Ambrose Bierce, in The Devil’s Dictionary, described a partnership as “When two thieves have their hands so deeply plunged into each other’s pockets that they cannot separately plunder a third party.” Pointing out that banks are de facto partners of the state, enjoying substantial privileges (that unlimited checkwriting on official coffers when things go bad, the ongoing subsidies, the lavish private sector pay) without commensurate duties opens a huge can of worms. It goes beyond the usual, relatively anodyne “privatized gains and socialized losses” and opens up the terrain of “What do we mean by private enterprise?” Part of the American ideology is that there is a hard line between government and business. But entire industries suck off the state with far too few strings attached. The black/white distinction is illusory; what we instead have is a gradient.

But looking hard at the degree of looting and abuse of taxpayers, particularly in light of lavish CEO pay, not only raises uncomfortable questions, but calls for remedies that are politically unpalatable. Even though the state is deeply involved in enterprise, our ideology is that explicit industrial policy or other forms of involvement is a bad thing, the government will screw it up (when in fact some foreign governments do a decent job but we’d never deign to learn from them). So we’d rather limp along with a defective and increasingly costly model than challenge deeply held political beliefs.

Categories: Miscellaneous Musings

Q: Will there be enough food? A: No chance in Hell

September 15, 2010 Leave a comment

Quote from LRC:

Gerald Celente, a recognized world trend-spotter, has been cited by the NY Post, CNN, and USA Today. His predictions of future trends based on current events have been recognized as incredibly accurate, in both the world of politics and finances.

The current trends cited include increased governmental control of food production and distribution, reduced bank solvency and increased credit regulations. Other trends include ongoing disasters such as the recent 20% food price hike in Russia and the devastating flooding in Pakistan, which destroyed the entire cotton crop for the nation.

As an example of increasing government control, Off The Grid News cites an incident in Portland, Oregon (among many others), in which a child’s lemonade stand was shut down because it was unregulated by the government and the child had not paid the $120 fee to do business in the city. These trends, in conjunction with legislation like the Food Safety Modernization Act S510, paint a very bleak picture of the future.

Emerging trends indicate immense food shortages in the near future, beginning with farmers taxed beyond endurance. Add to this the looming specter of war in the Middle East, rising gas and fertilizer costs, and you have a recipe for rising food prices.

To listen to Celente’s newest comments on food supplies and rising food prices, go here. 

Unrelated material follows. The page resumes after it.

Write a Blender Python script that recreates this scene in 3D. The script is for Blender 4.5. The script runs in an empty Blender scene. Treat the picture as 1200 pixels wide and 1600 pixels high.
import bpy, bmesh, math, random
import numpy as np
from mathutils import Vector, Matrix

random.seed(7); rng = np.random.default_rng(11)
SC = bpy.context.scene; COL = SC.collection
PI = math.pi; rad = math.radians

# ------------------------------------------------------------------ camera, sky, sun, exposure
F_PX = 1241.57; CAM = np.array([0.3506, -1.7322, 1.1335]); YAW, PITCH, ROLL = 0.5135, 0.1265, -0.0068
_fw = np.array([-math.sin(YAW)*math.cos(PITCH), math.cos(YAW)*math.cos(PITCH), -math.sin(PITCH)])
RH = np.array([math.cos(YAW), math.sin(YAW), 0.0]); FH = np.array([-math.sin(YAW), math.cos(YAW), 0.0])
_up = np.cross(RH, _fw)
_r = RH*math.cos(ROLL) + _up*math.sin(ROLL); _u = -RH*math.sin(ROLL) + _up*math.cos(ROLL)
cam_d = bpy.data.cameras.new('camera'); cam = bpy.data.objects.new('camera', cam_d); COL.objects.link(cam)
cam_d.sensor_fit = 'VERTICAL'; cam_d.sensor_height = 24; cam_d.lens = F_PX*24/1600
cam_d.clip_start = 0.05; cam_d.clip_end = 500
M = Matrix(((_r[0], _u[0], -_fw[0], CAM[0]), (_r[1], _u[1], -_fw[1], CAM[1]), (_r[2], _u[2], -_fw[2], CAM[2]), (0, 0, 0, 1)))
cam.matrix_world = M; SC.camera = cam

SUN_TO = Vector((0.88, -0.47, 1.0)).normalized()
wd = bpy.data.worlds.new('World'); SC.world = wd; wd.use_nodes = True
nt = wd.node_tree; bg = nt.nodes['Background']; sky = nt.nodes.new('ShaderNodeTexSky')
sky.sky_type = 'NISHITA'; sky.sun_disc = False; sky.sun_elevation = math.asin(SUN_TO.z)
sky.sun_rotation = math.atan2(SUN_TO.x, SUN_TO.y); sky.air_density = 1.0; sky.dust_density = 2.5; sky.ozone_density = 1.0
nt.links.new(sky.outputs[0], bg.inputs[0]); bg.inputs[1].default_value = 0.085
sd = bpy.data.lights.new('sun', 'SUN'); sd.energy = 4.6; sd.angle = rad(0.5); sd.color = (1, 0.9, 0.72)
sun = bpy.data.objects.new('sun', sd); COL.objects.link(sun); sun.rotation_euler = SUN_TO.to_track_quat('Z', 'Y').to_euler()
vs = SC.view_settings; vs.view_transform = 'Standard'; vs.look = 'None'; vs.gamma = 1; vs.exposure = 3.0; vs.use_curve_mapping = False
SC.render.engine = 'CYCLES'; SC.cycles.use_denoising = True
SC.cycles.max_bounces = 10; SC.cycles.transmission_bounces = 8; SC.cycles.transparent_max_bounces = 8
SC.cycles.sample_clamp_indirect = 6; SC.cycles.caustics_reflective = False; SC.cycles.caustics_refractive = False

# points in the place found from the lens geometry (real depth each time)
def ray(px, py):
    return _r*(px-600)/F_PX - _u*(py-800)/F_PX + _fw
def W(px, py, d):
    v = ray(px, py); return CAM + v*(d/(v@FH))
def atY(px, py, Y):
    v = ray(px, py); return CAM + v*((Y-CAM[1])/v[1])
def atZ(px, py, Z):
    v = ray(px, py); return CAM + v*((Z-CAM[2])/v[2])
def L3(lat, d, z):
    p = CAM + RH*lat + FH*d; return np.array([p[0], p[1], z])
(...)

I have nothing further to add.  Other than to say I told you so.

Categories: Predictions

Fire

September 15, 2010 Leave a comment

This debate is getting heated (excuse the pun).  Pento again argues “Fire”.  MISH has argued “Ice”.  I don’t know who to believe.

But both scream GOLD.

On Pento’s arguments, I extract part of his piece below:

With interest rates having been so low for so long, it’s understandable that many people have forgotten that central banks are not ultimately in control of interest rates. It is true that the Fed can be highly influential across the yield curve and can be especially effective in controlling the short end. But, in the end, the free market has the last word on the cost of money.

Although the Fed has certainly created enough new dollars to send prices higher, recessionary forces are, for now, disguising the evidence of runaway inflation. But when inflation finally erupts into the daylight, it will be impossible for borrowing costs to stay low. No one can realistically be expected to loan money below the rate of inflation. To attract buyers, the Treasury will have to offer a real rate of return.

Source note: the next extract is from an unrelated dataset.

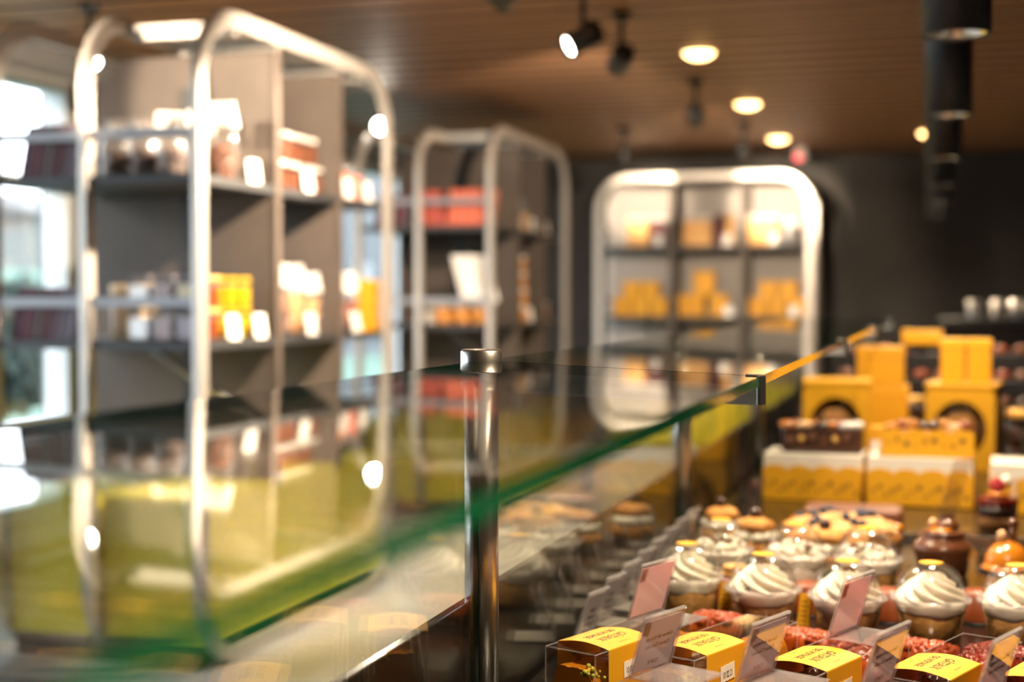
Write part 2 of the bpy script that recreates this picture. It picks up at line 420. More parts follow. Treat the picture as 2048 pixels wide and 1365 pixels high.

Since our publicly traded debt level is increasing while our personal saving rate is not, we must inevitably rely more and more on foreign creditors to purchase our bonds. The problem is that the Chinese have been net sellers lately, and the Japanese saving rate is chasing ours down the tubes. Europe is also clearly suffering through their own sovereign debt issues. If not the Fed, who then will buy?

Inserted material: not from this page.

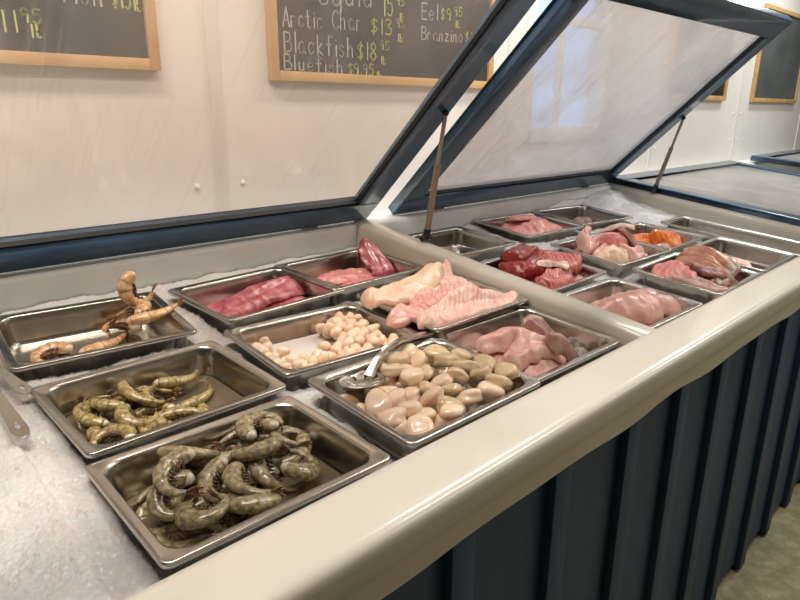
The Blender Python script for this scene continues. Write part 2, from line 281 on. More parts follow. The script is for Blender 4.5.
def board(x0, x1, z0, z1, label, sm='slate'):
    root = empty('chalkboard', Matrix.Translation(W((x0 + x1) / 2, z0, .01))); tag(root, label, 'chalkboard', 'chalkboards on the back wall'); inv = root.matrix_basis.inverted()
    f = .036
    b = MB(); b.box(lambda x, y, z: inv @ W(x, z, y), x0 + f * .6, x1 - f * .6, .003, .016, z0 + f * .6, z1 - f * .6); b.build('slate', M[sm], root, smooth=False)
    for k, a in enumerate(((x0, x0 + f, z0, z1), (x1 - f, x1, z0, z1), (x0 + f, x1 - f, z0, z0 + f), (x0 + f, x1 - f, z1 - f, z1))):
        b = MB(); b.box(lambda x, y, z: inv @ W(x, z, y), a[0], a[1], .001, .03, a[2], a[3]); b.build('frame_rail', M['wood'], root, bevel=.002)
    return root
def on(root, *a, **k):
    o = write(root, *a, **k); o.matrix_parent_inverse = root.matrix_basis.inverted(); return o
b1 = board(-.42, .957, .735, 1.62, 'chalkboard at the far left with yellow 11 95 price above its lower frame')
on(b1, '11', .515, .822, .575, .055, M['chalk_y']); on(b1, '95', .568, .85, .628, .036, M['chalk_y']); on(b1, 'lb', .588, .812, .632, .034, M['chalk_y'])
on(b1, 'fish', .68, .915, .812, .075, M['chalk']); on(b1, '$15', .826, .915, .892, .06, M['chalk_y']); on(b1, 'lb', .893, .912, .925, .034, M['chalk_y'])
b2 = board(1.379, 2.70, .720, 1.62, 'large chalkboard listing Arctic Char, Blackfish, Bluefish, Eel and Branzino prices')
w_, y_ = M['chalk'], M['chalk_y']
for a in (('Squid', 1.62, 1.01, 1.91, .075, w_, .05), ('15', 1.955, .998, 2.02, .08, y_), ('95', 2.03, 1.045, 2.085, .035, y_), ('lb', 2.05, .985, 2.085, .032, y_),
          ('Arctic', 1.447, .912, 1.64, .068, w_, .04), ('Char', 1.68, .925, 1.845, .068, w_, .02), ('$13', 1.882, .922, 2.02, .062, y_), ('95', 2.03, .958, 2.085, .034, y_), ('lb', 2.04, .9, 2.08, .032, y_),
          ('Blackfish', 1.449, .823, 1.80, .074, w_, 0), ('$18', 1.808, .818, 1.925, .068, y_), ('95', 1.935, .862, 1.995, .034, y_), ('lb', 1.94, .805, 1.98, .03, y_),
          ('Bluefish', 1.446, .762, 1.742, .054, w_, -.02), ('$9.95', 1.757, .757, 1.905, .044, y_), ('lb', 1.915, .745, 1.95, .028, y_),
          ('Eel', 2.186, 1.005, 2.305, .066, w_, .05), ('$9', 2.31, 1.015, 2.39, .05, y_), ('95', 2.40, 1.04, 2.47, .036, y_), ('lb', 2.415, .99, 2.455, .03, y_), ('Branzino', 2.186, .919, 2.48, .056, w_, .03), ('$1', 2.488, .928, 2.545, .05, y_)):
    on(b2, a[0], a[1], a[2], a[3], a[4], a[5], slope=a[6] if len(a) > 6 else 0)
board(4.75, 5.88, .702, 1.55, 'chalkboard mostly hidden behind the right edge of the raised hazy lid')
board(6.535, 7.86, .70, 1.53, 'blank chalkboard at the far right beyond the raised lid', 'slate_grey')

# ------------------------------------------------------------------ the counter
counter = empty('display_counter', P(2.5, 1.3, ZF)); tag(counter, 'long white refrigerated fish counter with navy ribbed front and hinged lids', 'counter'); CI = counter.matrix_basis.inverted()
def PC(x, y, z): return CI @ P(x, y, z)
def part(mb, name, mat, parent=counter, **k):
    mb.V = [tuple(CI @ Vector(v)) for v in mb.V]; return mb.build(name, mat, parent, **k)
X0, X1 = -1.2, 8.3
prof = [(.735, -.24), (.722, .0), (.718, .016), (.708, .026), (.692, .0295), (.686, .030), (.596, .030), (.588, .0295), (.578, .0265), (.571, .021), (.5675, .013), (.5665, .005), (.5665, -.030), (.568, -.0325), (.5725, -.034), (.5735, -.037), (.574, None), (.60, None), (.63, -.24)]
xs = np.linspace(X0, X1, 320); rings = []
for x in xs:
    zb = -.079 - .0045 * math.sin(2 * math.pi * (x - .45) / .62) - .003 * math.sin(2 * math.pi * x / .41)
    rings.append([P(x, y, zb if z is None else z) for y, z in prof])
m = MB(); m.loft(rings, closed=True); part(m, 'front_rail', M['white_gel'], ang=60)
# cladding with battens
m = MB(); m.box(P, X0, X1, .600, .62, ZF + .035, -.06); part(m, 'cladding_panel', M['clad'], smooth=False)
k = 0; x = .065
while x < X1:
    m = MB(); m.box(P, x, x + .062, .577, .601, ZF + .012, -.062); part(m, 'batten', M['clad'], bevel=.0025); x += (.302, .318, .315, .31, .285, .29)[k % 6]; k += 1
m = MB(); m.box(P, X0, X1, .62, 2.13, ZF, -.30); part(m, 'carcass', M['clad'], smooth=False)
m = MB(); m.box(P, X0, X1, .63, 2.13, -.305, -.26); part(m, 'liner_floor', M['liner'], smooth=False)
pr2 = [(1.985, -.27), (1.975, .10), (1.972, .148), (1.98, .160), (1.995, .165), (2.145, .172), (2.145, -.27)]
m = MB(); m.loft([[P(x, y, z) for y, z in pr2] for x in (X0, X1)]); part(m, 'back_ledge', M['liner'], ang=50, bevel=0)
DIV = [(-.56, -.46), (1.652, 1.748), (3.765, 3.925), (5.93, 6.09)]
for a, b in DIV:
    rings = []; c = (a + b) / 2; h = (b - a) / 2
    for y in (.70, 2.0):
        z = zt(y) + .010; rings.append([P(c + dx * h, y, z + dz) for dx, dz in ((1.0, -.4), (1., -.045), (.97, -.02), (.86, -.007), (.6, 0), (0, .003), (-.6, 0), (-.86, -.007), (-.97, -.02), (-1., -.045), (-1.0, -.4))])
    m = MB(); m.loft(rings); part(m, 'divider', M['white_gel'], ang=60)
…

At this point, many economists breathe a sigh of relief. Since the Fed has no investment objectives, it could care less how much it loses by buying low-yielding Treasuries. Given that the Fed has an unlimited supply of dollars to buy such debt, it could simply choose to pressure rates lower indefinitely, so long as that policy stance is deemed necessary for a weak economy.

I concede that the Fed can always place bids for US Treasuries, and keep those rates low, but does that mean all debt markets will follow suit? Will private banks continue to offer rock bottom mortgage rates if housing defaults soar or inflation rises? What about the corporate bond market and municipal debt? Can the Fed order a bank to loan to a company at a rate the bank does not find profitable? The only way to keep rates in all debt markets in line would be for the Fed to buy all kinds of debt, not just Treasury debt. Such a policy has never been considered, let alone attempted, by any major economic power.

And what will our foreign creditors think about such a strategy? Anyone with the ability to move investments outside the US dollar would clearly do so, to avoid the wholesale debasement that such an inflationary policy would create. Once you take the argument to its logical conclusion, it is plain to see how futile, ignorant, and dangerous an attempt to hold all rates down would be. Americans can only hope Fed Chairman Bernanke isn’t as foolish as his groupies.

Ask any historian of Germany, Argentina, Bosnia, or Zimbabwe why interest rates skyrocketed during their respective battles with hyperinflation. Why were their central banks unable to control borrowing costs?

In the end, central banks can only temporarily distort the savings and demand equation. The more the Fed prints, the higher the eventual rate of inflation will be. If mainstream pundits truly believe the Fed can supplant the entire public and private market for debt indefinitely, then I don’t want to be around when that fantasy inevitably becomes a nightmare.